And earlier. Nine hand-written pages, torn from a spiral notebook, are folded and shoved into one of the pockets. It’s an outline, and I read about characters I barely remember. The scribbled date is October 15, 1951. I was twenty years old.

That closet is a time capsule. Sleeping bags, book bags, bags filled with neatly folded bell bottoms and faded T-shirts from various Little League teams. Hot pants. School uniforms. A polyester prom dress. The shelves hold games, Monopoly and Scrabble, and cardboard boxes labeled in faded black marker. “Costumes,” proclaims one label, evoking memories of past Halloweens and school plays.

My three grown children each have a box. Inside are baptismal certificates, immunization records, report cards, bulky school notebooks. A small, tan, misshapen cowboy hat.

My older daughter wrote me twelve letters from Germany the summer she was seventeen. My second daughter wrote about her red-eared turtle when she was in first grade. “I like to think about his ears,” is one unforgettable line. My son wrote a short story but wouldn’t show it to his eighth-grade teacher, and there is the copy of a song he wrote when he was eleven. A ribbon he won playing tennis. The tassel from his high school graduation cap.

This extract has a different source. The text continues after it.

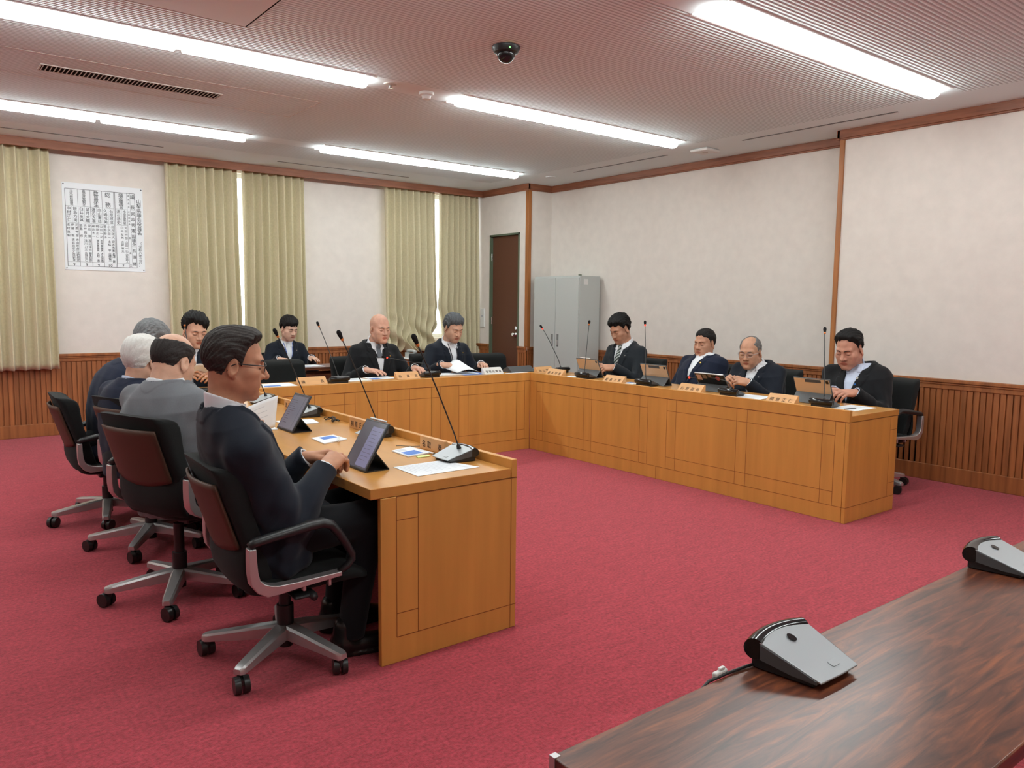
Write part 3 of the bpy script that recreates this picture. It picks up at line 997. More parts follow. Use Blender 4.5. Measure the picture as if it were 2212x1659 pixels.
for x in (-.22, .22):
    for y in (-.17, .17):
        b = MB(); b.box((x - .015, y - .015, 0), (x + .015, y + .015, .72), m_white); b.build('leg', t)

# ------------------------------------------------------------------ office chairs (the sitter faces +x)
def rrect(cx, cy, hx, hy, r, n=6):
    P = []
    for sx, sy, a0 in ((1, 1, 0), (-1, 1, 90), (-1, -1, 180), (1, -1, 270)):
        for k in range(n + 1):
            a = math.radians(a0 + 90 * k / n)
            P.append((cx + sx * (hx - r) + r * math.cos(a), cy + sy * (hy - r) + r * math.sin(a)))
    return P
def back_x(z):          # rear surface of the backrest against height
    return float(np.interp(z, [.36, .46, .60, .75, .92], [-.165, -.225, -.270, -.318, -.370]))
def make_chair():
    t = thing('office_chair', 'chair', 'chair', (0, 0, 0), 0, 'black office chairs')
    # seat
    b = MB()
    rings = []
    for z, g in ((.378, .035), (.388, .012), (.405, 0), (.422, 0), (.437, .012), (.445, .04), (.447, .09)):
        rings.append([Vector((p[0], p[1], z + (.012 * max(0, -p[0] / .25) if z > .41 else 0) - (.03 * max(0, (p[0] - .16) / .12) if z > .40 else 0))) for p in rrect(.035, 0, .25 - g, .245 - g, .09 - g * .6)])
    b.loft(rings, m_black)
    b.build('seat', t, smooth=0.9)
    # backrest cushion
    b = MB(); rings = []
    for z in list(np.linspace(.40, .85, 20)) + [.858, .864, .869, .873, .876, .878]:
        k = (z - .40) / .478
        w = np.interp(k, [0, .12, .5, .9, .96, .985, 1], [.20, .225, .235, .232, .226, .216, .198])
        th = np.interp(k, [0, .1, .6, .88, .94, .97, .99, 1], [.030, .048, .052, .080, .080, .066, .044, .018])
        xb = back_x(z)
        ring = []
        for px, py in rrect(0, 0, th / 2, w, min(th / 2 - .001, .03), 5):
            x = xb + th / 2 + px + .045 * (py / .235) ** 2 + (.030 * (py / .235) ** 4 if px > 0 else 0)
            ring.append(Vector((x, py, z)))
        rings.append(ring)
    b.loft(rings, m_black); b.build('backrest', t, smooth=0.9)
    # brown rear panel
    b = MB()
    def fp(u, v):
        y = (u - .5) * .40 * (1 - .02 * v); z = .575 + .245 * v - (.03 * (1 - v) * (1 - (2 * u - 1) ** 2))
        return (back_x(z) - .007 + .045 * (y / .235) ** 2, y, z)
    b.grid(fp, 14, 12, m_back)
    o = b.build('rear_panel', t, smooth=True)
    so = o.modifiers.new('thickness', 'SOLIDIFY'); so.thickness = .01; so.offset = 0
    # lower shell wrapping under the seat
    b = MB()
    prof = [(-.258, .600), (-.262, .55), (-.262, .50), (-.252, .45), (-.228, .405), (-.18, .372), (-.12, .358), (-.05, .352), (.05, .355), (.14, .372)]
    def fs(u, v):
        s = v * (len(prof) - 1); i = min(int(s), len(prof) - 2); f = s - i
        x = prof[i][0] * (1 - f) + prof[i + 1][0] * f; z = prof[i][1] * (1 - f) + prof[i + 1][1] * f
        y = (u - .5) * 2 * (.237 - .03 * max(0, v - .5) * 2)
        e = abs(2 * u - 1) ** 3
        if v < .45: x += .05 * e * (1 - .4 * v) + .0
        else: z += .035 * e; x += .03 * e
        if v < .12: z -= .03 * (1 - (2 * u - 1) ** 2) * (1 - v / .12)
        return (x, y, z)
    b.grid(fs, 18, 27, m_black); o = b.build('lower_shell', t, smooth=True)
    so = o.modifiers.new('thickness', 'SOLIDIFY'); so.thickness = .012
    # arms
    for s in (-1, 1):
        Y = s * .292
        b = MB()
        path = [(-.222, .600), (-.222, .555), (-.220, .51), (-.214, .475), (-.195, .450), (-.165, .434), (-.13, .432), (-.06, .436), (.02, .441), (.115, .447)]
        rings = []
        for i, (x, z) in enumerate(path):
            a = path[max(i - 1, 0)]; c = path[min(i + 1, len(path) - 1)]
            dx, dz = c[0] - a[0], c[1] - a[1]; l = math.hypot(dx, dz); nx_, nz_ = -dz / l, dx / l
            h = float(np.interp(i, [0, 2, 5, 7, 9], [.013, .016, .022, .013, .009]))
            wv = .022
            rings.append([Vector((x + nx_ * h, Y - wv, z + nz_ * h)), Vector((x + nx_ * h, Y + wv, z + nz_ * h)), Vector((x - nx_ * h, Y + wv, z - nz_ * h)), Vector((x - nx_ * h, Y - wv, z - nz_ * h))])
        b.loft(rings, m_alu)
        for x in (-.03, .07):
            b.box((x - .006, Y - .012, .405), (x + .006, Y + .012, .44), m_alu)
        b.build('arm_bracket', t, bevel=.003)
        b = MB()
        pts = [(-.228, .605), (-.21, .618), (-.15, .628), (-.07, .640), (.0, .650), (.045, .652), (.08, .640), (.11, .605), (.145, .548), (.165, .512), (.165, .492), (.145, .468), (.11, .449)]
        rad = [.014, .017, .018, .019, .020, .020, .019, .017, .015, .014, .014, .013, .011]
        b.tube([(x, Y, z) for x, z in pts], rad, m_plas, 12, flat=((0, 1, 0), 1.35)); b.build('armrest', t, smooth=True)
    b = MB(); b.box((-.06, -.28, .365), (.03, .28, .380), m_plas); b.box((-.09, -.10, .33), (.12, .10, .375), m_plas); b.build('seat_mechanism', t, bevel=.01)
    b = MB(); b.tube([(.0, -.10, .37), (.0, -.24, .37), (.01, -.30, .372)], [.006, .006, .014], m_plas, 8); b.build('lever', t, smooth=True)
    b = MB(); b.cyl((0, 0, .085), (0, 0, .22), .034, m_plas); b.cyl((0, 0, .22), (0, 0, .365), .024, m_plas); b.cyl((0, 0, .045), (0, 0, .09), .028, m_plas); b.build('column', t, smooth=0.7)
    b = MB(); b.lathe([(0, .135), (.035, .135), (.05, .128), (.055, .10), (.045, .085), (0, .085)], m_alu); b.build('base_hub', t, smooth=0.7)
    for k in range(5):
        a = math.radians(3 + 72 * k); ca, sa = math.cos(a), math.sin(a)
        b = MB()
        rings = []
        for rr, hw_, zt, zb in ((.03, .032, .140, .086), (.10, .030, .132, .082), (.20, .026, .117, .076), (.30, .023, .102, .070), (.322, .021, .098, .069), (.334, .014, .093, .072)):
            rings.append([Vector((rr * ca - y * sa, rr * sa + y * ca, z)) for y, z in ((-hw_, zb), (hw_, zb), (hw_, zt - .008), (hw_ * .7, zt), (-hw_ * .7, zt), (-hw_, zt - .008))])
        b.loft(rings, m_alu)
        lg = b.build('base_leg', t, smooth=0.6)
        cx, cy = .315 * ca, .315 * sa
        w = a + 2.0 + k * 1.7
        cw, sw = math.cos(w), math.sin(w)
        b = MB()
        ox, oy = cx + .018 * cw, cy + .018 * sw
        for s in (-1, 1):
            c0 = (ox - sw * s * .006, oy + cw * s * .006); c1 = (ox - sw * s * .027, oy + cw * s * .027)
            b.tube([(c0[0], c0[1], .034), (c0[0], c0[1], .034001), (c1[0], c1[1], .034)][::2], [.034, .032], m_rub, 18)
        b.cyl((cx, cy, .040), (cx, cy, .070), .012, m_rub, n=10)
        b.obox((ox, oy, .048), (.020 * cw, .020 * sw, 0), (-.006 * sw, .006 * cw, 0), (0, 0, .010), m_rub)
        b.build('caster', lg, smooth=0.7)
    return t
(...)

One box sits on the floor. Three feet square, heaped with toys, a graveyard for Fisher-Price, Mattel and Hasbro. Raggedy Ann is a little ragged but Tiny Tears still cries. Several Barbie dolls lie abandoned with perfect limbs askew. A tiny suitcase is stuffed with clothes for Barbie and Ken, who is sadly missing. Chatty Kathy still chats. Cars, trucks, a big yellow backhoe. A 1963 Easy Bake Oven from Kenner. Lincoln Logs in the original round box and a million loose Tinkertoys. A wooden lawn mower with a raucous bell and an elephant pull toy. Drag the elephant along and he bangs a drum. Loudly. My son’s helicopter would fly if it had batteries. Two huge warriors, fists cocked, stand ready to do battle on a plastic platform that simulates a boxing ring. When a fighter got hit, his spring-loaded head flew off. Toys ad infinitum.

Occasionally, when my daughters are visiting, we look in that closet and get lost among the relics. We laugh and cry and have the best time.

We pull everything but the toys out, scattering boxes up and down the hall and spilling their contents all over the middle bedroom. Grown grandkids sometimes drive over to join in the memory-fest, which can last a week.

If some stranger unwisely asks, “Do you ever throw anything away?”

My answer is a hard look and a snort. “Are you crazy? Of course not!”